Samson’s Take: Stop criminalising poverty
It is the law in Ghana that vagrancy is a crime. Yes, the kind where the person is jobless, begs in the name of selling handkerchiefs in town; the person is also homeless sleeps rough just anywhere in town. Yes, that makes a criminal who must be flogged by guards or police taking instructions from a mayor.
Poverty is criminalised so the city or town can be kept clean – that’s the only solution dictated by lazy binary, not human-centred thinking. This solution has been applied for decades without results. The poor hawker who prefers this life for survival must be arrested and thrown into jail because she can’t afford the least court fine.
The Republic prefers to spend less than ¢2 a day to feed her in a congested prison, not fit for human dwelling, with the least opportunity to get the skill to be self-reliant upon her release. In fact, some are in jail for getting drunk and quarrelsome. Yes, that is an offence attracting up to three years in jail. Some are crammed in there for the offence of making a loud noise, singing a profane, indecent, obscene or abusive song, displaying insulting inscription or object to annoy or irritate someone or using abusive words, but were unable to afford the up to ¢120 fine.
These laws are subject to abuse because they give unfettered discretion to police, who are often quick to arrest upon a complaint before investigating, and the accused may suffer in remand even if they could afford the fine at trial. I know a judge who handed an accused the least fine and ended up paying it herself because the offence was not worth the custodial sentence compelled by law.
Newsfile has had to pay for the liberty of a young man who stole plantain so his wife and baby could feed. We got him tools for a barbering salon to be able to cater for his young family in dignity.
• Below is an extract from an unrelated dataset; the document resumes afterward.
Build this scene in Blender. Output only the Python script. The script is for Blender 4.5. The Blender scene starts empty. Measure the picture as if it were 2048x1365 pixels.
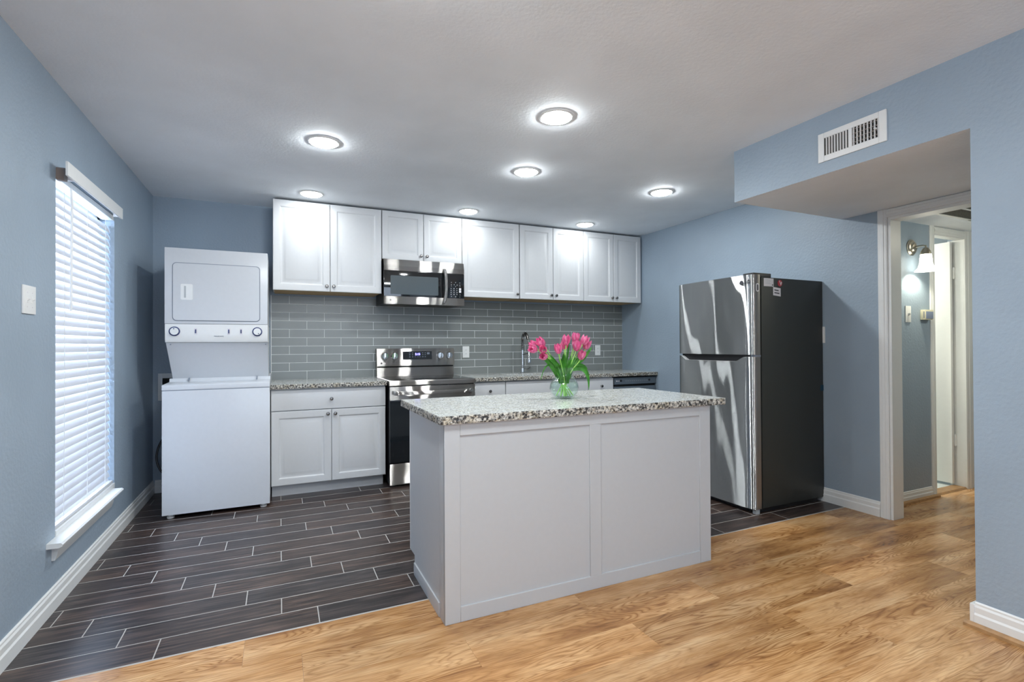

The Commonwealth Human Rights Initiative (CHRI) has been paying some of these fines to secure the freedom of the poor.
This week, I moderated a national conference on decriminalising petty offences organised with CHRAJ and OSIWA. The first and current CHRAJ commissioners, Deputy Attorney-General Alfred Tuah-Yeboah, MPs and all who spoke urged swift decriminalisation of petty offences and passage of the bill seeking to introduce a non-custodial sentencing regime in Ghana.
Stop criminalising poverty! We have obligations to implement agreements we have signed to this effect, including the AU Charter requirements to promote equality before the law, dignifying treatment and action plan for accelerated prison reforms. The International Covenant on Civil and Political Rights’ convention against degrading treatment or punishment and Goal 16 of the Sustainable Development Goals for inclusive societies and access to justice for all.
There is also the African Commission on Human and Peoples’ Rights 2017 commitment against arbitrary arrest and detention and to avoid recourse to law or by-laws criminalising life-sustaining activities by the poor and vulnerable people in society. In my next Take, I invite those who love this democracy to rise to protect the judiciary against years of sustained vile propaganda by politicians to destroy that institution critical to sustaining this country.
The NDC has just petitioned the Commonwealth Secretariat against what it claims are state-sponsored persecutions of its members. It cannot be a good system only when it goes in your favour. Sometimes a judge just cannot do anything about your case simply because he or she dislikes you.
Let the people you insist have good defences to their cases pending in court fight with the evidence. Isolate errant judges and use due process to exact discipline rather than the spirited wholesale bastardisation in undermining this democratic enterprise by unjustly seeking to intimidate even good judges and destroy the only thing it thrives on for our collective good – integrity, trust and confidence.